Bharat 6G Project:
The Prime Minister has unveiled a Vision Document to roll out high-speed 6G Communication Services by 2030 and also launched Bharat 6G Project to identify and fund research and deployment of the next-generation technology in India.
- The Government has also launched the ‘Call Before You Dig (CBuD)’ app to facilitate coordination between excavation agencies and underground utility owners to prevent damage to utilities due to digging
- Bharat 6G Project will be implemented in two phases, the first one from 2023 to 2025 and the second one from 2025 to 2030.
- The government has also appointed an apex council to oversee the project and focus on issues such as standardization, identification of the spectrum for 6G usage, create an ecosystem for devices and systems, and figure out finances for research and development, among other things.
- A key focus of the council will be on new technologies such as Terahertz communication, radio interfaces, tactile internet, artificial intelligence for connected intelligence, new encoding methods and waveforms chipsets for 6G devices.
- In phase one, support will be provided to explorative ideas, risky pathways and proof-of-concept tests.
- Ideas and concepts that show promise and potential for acceptance by the global peer community will be adequately supported to develop them to completion, establish their use cases and benefits, and create implementational IPs and testbeds leading to commercialisation as part of phase two.

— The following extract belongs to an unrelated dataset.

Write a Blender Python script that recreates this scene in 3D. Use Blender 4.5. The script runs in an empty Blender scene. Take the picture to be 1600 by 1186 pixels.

- It aims to enable India to become a leading global supplier of intellectual property, products and solutions of affordable 6G telecom solutions and identify priority areas for 6G research based on India’s competitive advantages.
6G Technology:
- 6G (Sixth-Generation Wireless) is the successor to 5G cellular technology.
- It will be able to use higher frequencies than 5G networks and provide substantially higher capacity and much lower latency (delay).
- One of the goals of 6G internet will be to support one microsecond-latency communication (delay of one-microsecond in communication).
- This is 1,000 times faster – or 1/1000th the latency – than one millisecond throughput.